Dataset content:
####

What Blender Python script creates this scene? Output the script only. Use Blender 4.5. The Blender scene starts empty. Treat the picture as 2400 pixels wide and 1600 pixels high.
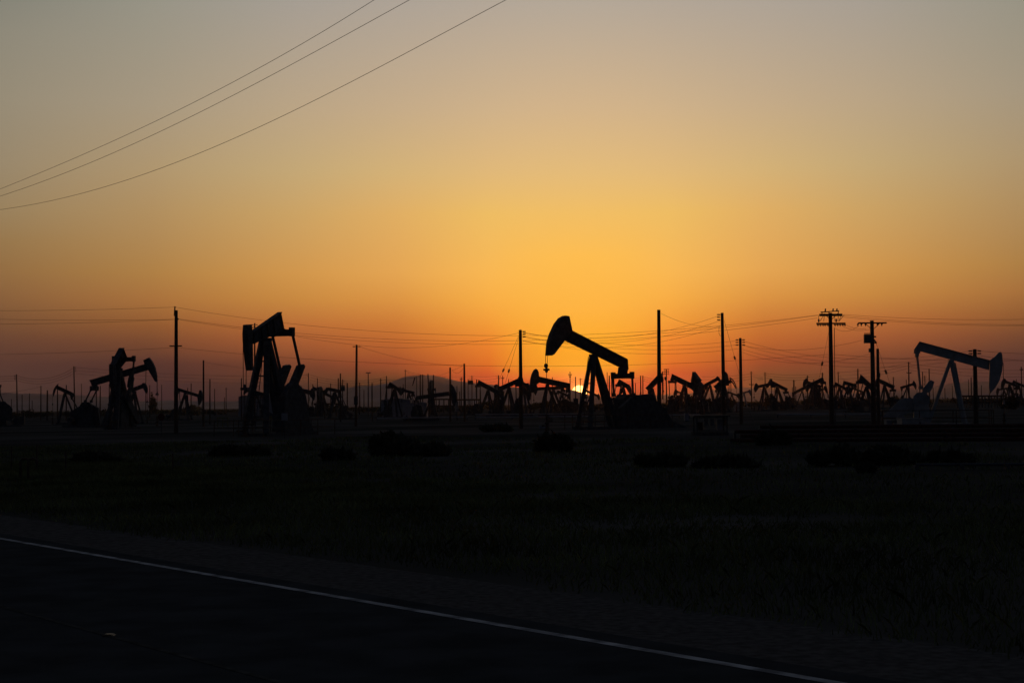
import bpy, math, random
import numpy as np
from mathutils import Vector, Matrix, noise

R = math.radians
rng = random.Random(7)
sc = bpy.context.scene
col = sc.collection

# ------------------------------------------------------------------ camera, sky, sun, exposure
F, CX, CY, CAMH = 3784.0, 1200.0, 800.0, 2.2          # focal length and centre in photograph pixels, eye height
PITCH, ROLL, SLOPE = math.atan(147 / F), 0.0061, 0.0079
_f = Vector((0, math.cos(PITCH), math.sin(PITCH)))
_r0, _u0 = Vector((1, 0, 0)), Vector((0, -math.sin(PITCH), math.cos(PITCH)))
_r = _r0 * math.cos(ROLL) - _u0 * math.sin(ROLL)
_u = _u0 * math.cos(ROLL) + _r0 * math.sin(ROLL)
cam = bpy.data.cameras.new('camera')
cam.sensor_width, cam.lens = 36, 36 * F / 2400
cam.clip_start, cam.clip_end = 0.1, 60000
cam_ob = bpy.data.objects.new('camera', cam)
cam_ob.matrix_world = Matrix(((_r.x, _u.x, -_f.x, 0), (_r.y, _u.y, -_f.y, 0), (_r.z, _u.z, -_f.z, CAMH), (0, 0, 0, 1)))
col.objects.link(cam_ob)
sc.camera = cam_ob
sc.view_settings.view_transform = 'Standard'
sc.view_settings.look = 'None'
sc.view_settings.exposure = 0
sc.view_settings.gamma = 1

def ray(u, v):
    return _f + _r * ((u - CX) / F) + _u * ((CY - v) / F)

SUN = ray(1358, 920).normalized()
SUN_AZ, SUN_EL = math.atan2(SUN.x, SUN.y), math.asin(SUN.z)

def srgb(c):
    return tuple((x / 12.92 if x <= .04045 else ((x + .055) / 1.055) ** 2.4) for x in (c[0] / 255, c[1] / 255, c[2] / 255))

world = bpy.data.worlds.new('World')
sc.world = world
world.use_nodes = True
W = world.node_tree
bg = W.nodes['Background']
def wn(t, **k):
    n = W.nodes.new(t)
    for a, b in k.items():
        setattr(n, a, b)
    return n
def wmath(op, a, b=None, clamp=False):
    n = wn('ShaderNodeMath', operation=op, use_clamp=clamp)
    for i, x in enumerate((a, b)):
        if x is None: continue
        if isinstance(x, (int, float)): n.inputs[i].default_value = x
        else: W.links.new(x, n.inputs[i])
    return n.outputs[0]
tc = wn('ShaderNodeTexCoord')
sep = wn('ShaderNodeSeparateXYZ')
W.links.new(tc.outputs['Generated'], sep.inputs[0])
elev = wmath('MULTIPLY', wmath('ARCSINE', sep.outputs[2]), 180 / math.pi)
epos = wmath('SQRT', wmath('DIVIDE', wmath('MAXIMUM', elev, 0.0), 90.0))
hl = wmath('SQRT', wmath('ADD', wmath('MULTIPLY', sep.outputs[0], sep.outputs[0]), wmath('MULTIPLY', sep.outputs[1], sep.outputs[1])))
hd = wmath('DIVIDE', wmath('ADD', wmath('MULTIPLY', sep.outputs[0], math.sin(SUN_AZ)), wmath('MULTIPLY', sep.outputs[1], math.cos(SUN_AZ))), wmath('MAXIMUM', hl, 1e-4))
daz = wmath('MULTIPLY', wmath('ARCCOSINE', wmath('MINIMUM', hd, 1.0)), 180 / math.pi)
def sky_ramp(stops):
    n = wn('ShaderNodeValToRGB')
    n.color_ramp.interpolation = 'LINEAR'
    e = n.color_ramp.elements
    stops = sorted(stops)
    while len(e) < len(stops): e.new(1.0)
    for el, (d, *c) in zip(e, stops):
        el.position = math.sqrt(d / 90); el.color = (*c, 1)
    W.links.new(epos, n.inputs[0])
    return n.outputs[0]
# dusk sky by height above the horizon: in the sun's direction, 11 degrees off, 20 degrees off, and the dim dome opposite
# linear sky radiance (height above the horizon, r, g, b) for directions 0 ... 20.5 degrees either side of the sun
SKY = {0: [(0.030, 0.0005, 0.0005, 0.0005), (0.712, 0.5984, 0.0005, 0.0005), (1.317, 0.8656, 0.3311, 0.0005), (2.225, 0.9551, 0.3957, 0.0146), (3.433, 0.9753, 0.4564, 0.0517), (5.239, 0.9772, 0.5098, 0.0800), (6.737, 0.8749, 0.5172, 0.1280), (8.225, 0.7651, 0.4986, 0.1948), (10.437, 0.6385, 0.4516, 0.2579), (14.050, 0.4517, 0.3872, 0.3144)],
       3.2: [(0.030, 0.0005, 0.0005, 0.0005), (1.014, 0.4768, 0.0190, 0.0005), (1.468, 0.6822, 0.1273, 0.0043), (2.225, 0.8135, 0.2214, 0.0178), (2.829, 0.8737, 0.3189, 0.0320), (3.735, 0.9244, 0.4214, 0.0573), (4.638, 0.9424, 0.4754, 0.0837), (6.737, 0.8478, 0.5089, 0.1262), (8.225, 0.7393, 0.4815, 0.1942), (10.437, 0.6120, 0.4410, 0.2576), (14.050, 0.4407, 0.3772, 0.3096)],
       6.5: [(0.030, 0.0005, 0.0005, 0.0063), (0.863, 0.0005, 0.0005, 0.0015), (1.468, 0.2554, 0.0380, 0.0123), (2.225, 0.4760, 0.1185, 0.0210), (2.829, 0.5730, 0.1776, 0.0298), (3.735, 0.7041, 0.2945, 0.0542), (4.638, 0.7737, 0.3743, 0.0842), (6.737, 0.7414, 0.4251, 0.1266), (8.225, 0.6529, 0.4441, 0.1873), (10.437, 0.5515, 0.4069, 0.2492), (14.050, 0.4152, 0.3628, 0.3055)],
       10: [(0.030, 0.0005, 0.0005, 0.0142), (0.712, 0.0005, 0.0005, 0.0082), (1.468, 0.1373, 0.0342, 0.0178), (2.225, 0.3503, 0.0928, 0.0278), (2.829, 0.4718, 0.1443, 0.0339), (3.735, 0.5788, 0.2502, 0.0504), (4.638, 0.6358, 0.3050, 0.0711), (6.737, 0.5971, 0.3655, 0.1291), (8.225, 0.5482, 0.3904, 0.1845), (10.437, 0.4873, 0.3722, 0.2380), (14.050, 0.3760, 0.3380, 0.2917)],
       15: [(0.030, 0.0005, 0.0005, 0.0162), (0.712, 0.0005, 0.0005, 0.0157), (1.468, 0.0580, 0.0202, 0.0210), (2.225, 0.1708, 0.0577, 0.0252), (2.829, 0.2688, 0.0955, 0.0278), (3.735, 0.3955, 0.1656, 0.0446), (4.638, 0.4267, 0.2157, 0.0595), (6.737, 0.4339, 0.2729, 0.1153), (8.225, 0.4239, 0.3026, 0.1602), (10.437, 0.3799, 0.3105, 0.2154), (14.050, 0.3050, 0.2918, 0.2384)],
       20.5: [(0.030, 0.0319, 0.0232, 0.0242), (1.014, 0.0612, 0.0273, 0.0252), (1.468, 0.0802, 0.0331, 0.0262), (2.225, 0.1221, 0.0497, 0.0296), (2.829, 0.1651, 0.0723, 0.0331), (3.735, 0.2346, 0.1119, 0.0437), (4.638, 0.2789, 0.1470, 0.0545), (5.600, 0.2961, 0.1779, 0.0723), (6.737, 0.3050, 0.2159, 0.1119), (8.225, 0.3050, 0.2384, 0.1500), (10.437, 0.2961, 0.2542, 0.1812), (12.617, 0.2623, 0.2423, 0.1878), (14.050, 0.2159, 0.2159, 0.1779)]}
HIGH = [(26, (104, 108, 112)), (40, (60, 68, 82)), (60, (44, 52, 66)), (90, (38, 46, 60))]
HIGH = [(d, *srgb(c)) for d, c in HIGH]
skyD = sky_ramp([(d, *srgb(c)) for d, c in ((0, (34, 36, 46)), (6, (42, 42, 52)), (15, (44, 46, 58)), (40, (42, 49, 63)), (90, (38, 46, 60)))])
def wmix(fac, a, b, mode='MIX'):
    n = wn('ShaderNodeMix', data_type='RGBA', blend_type=mode)
    n.clamp_result = False
    if isinstance(fac, (int, float)): n.inputs[0].default_value = fac
    else: W.links.new(fac, n.inputs[0])
    for i, x in ((6, a), (7, b)):
        if isinstance(x, tuple): n.inputs[i].default_value = x
        else: W.links.new(x, n.inputs[i])
    return n.outputs[2]
def wrange(x, a, b):
    n = wn('ShaderNodeMapRange', interpolation_type='SMOOTHSTEP')
    W.links.new(x, n.inputs[0]); n.inputs[1].default_value = a; n.inputs[2].default_value = b
    return n.outputs[0]
knots = sorted(SKY)
sky = sky_ramp(SKY[knots[0]] + HIGH)
for a, b in zip(knots, knots[1:]):
    f = wmath('DIVIDE', wmath('SUBTRACT', daz, a), b - a, True)
    if a == 0: f = wmath('MULTIPLY', f, f)
    sky = wmix(f, sky, sky_ramp(SKY[b] + HIGH))
sky = wmix(wrange(daz, 20.5, 75), sky, skyD)
# aureole round the sun and the sun's disc itself
vd = wn('ShaderNodeVectorMath', operation='DOT_PRODUCT')
W.links.new(tc.outputs['Generated'], vd.inputs[0]); vd.inputs[1].default_value = SUN
th = wmath('MULTIPLY', wmath('ARCCOSINE', wmath('MINIMUM', vd.outputs['Value'], 1.0)), 180 / math.pi)
g2 = wmath('EXPONENT', wmath('MULTIPLY', th, -1 / .30))
sky = wmix(g2, sky, (1.8, .85, .16, 1), 'ADD')
disc = wmath('LESS_THAN', th, .262)
sky = wmix(disc, sky, (3.6, 2.2, .62, 1), 'ADD')
nish = wn('ShaderNodeTexSky', sky_type='NISHITA', sun_disc=False)
nish.sun_elevation = R(1.0); nish.sun_rotation = SUN_AZ
nish.dust_density = 5
sky = wmix(.0015, sky, nish.outputs[0], 'ADD')
W.links.new(sky, bg.inputs[0])
bg.inputs[1].default_value = 1.0
world.cycles.sampling_method = 'MANUAL'
world.cycles.sample_map_resolution = 2048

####

Aim: From the first line above to the line containing "return tuple((x /", repeat each line exactly. Pictures stay out.

Answer in full:
What Blender Python script creates this scene? Output the script only. Use Blender 4.5. The Blender scene starts empty. Treat the picture as 2400 pixels wide and 1600 pixels high.
import bpy, math, random
import numpy as np
from mathutils import Vector, Matrix, noise

R = math.radians
rng = random.Random(7)
sc = bpy.context.scene
col = sc.collection

# ------------------------------------------------------------------ camera, sky, sun, exposure
F, CX, CY, CAMH = 3784.0, 1200.0, 800.0, 2.2          # focal length and centre in photograph pixels, eye height
PITCH, ROLL, SLOPE = math.atan(147 / F), 0.0061, 0.0079
_f = Vector((0, math.cos(PITCH), math.sin(PITCH)))
_r0, _u0 = Vector((1, 0, 0)), Vector((0, -math.sin(PITCH), math.cos(PITCH)))
_r = _r0 * math.cos(ROLL) - _u0 * math.sin(ROLL)
_u = _u0 * math.cos(ROLL) + _r0 * math.sin(ROLL)
cam = bpy.data.cameras.new('camera')
cam.sensor_width, cam.lens = 36, 36 * F / 2400
cam.clip_start, cam.clip_end = 0.1, 60000
cam_ob = bpy.data.objects.new('camera', cam)
cam_ob.matrix_world = Matrix(((_r.x, _u.x, -_f.x, 0), (_r.y, _u.y, -_f.y, 0), (_r.z, _u.z, -_f.z, CAMH), (0, 0, 0, 1)))
col.objects.link(cam_ob)
sc.camera = cam_ob
sc.view_settings.view_transform = 'Standard'
sc.view_settings.look = 'None'
sc.view_settings.exposure = 0
sc.view_settings.gamma = 1

def ray(u, v):
    return _f + _r * ((u - CX) / F) + _u * ((CY - v) / F)

SUN = ray(1358, 920).normalized()
SUN_AZ, SUN_EL = math.atan2(SUN.x, SUN.y), math.asin(SUN.z)

def srgb(c):
    return tuple((x / 12.92 if x <= .04045 else ((x + .055) / 1.055) ** 2.4) for x in (c[0] / 255, c[1] / 255, c[2] / 255))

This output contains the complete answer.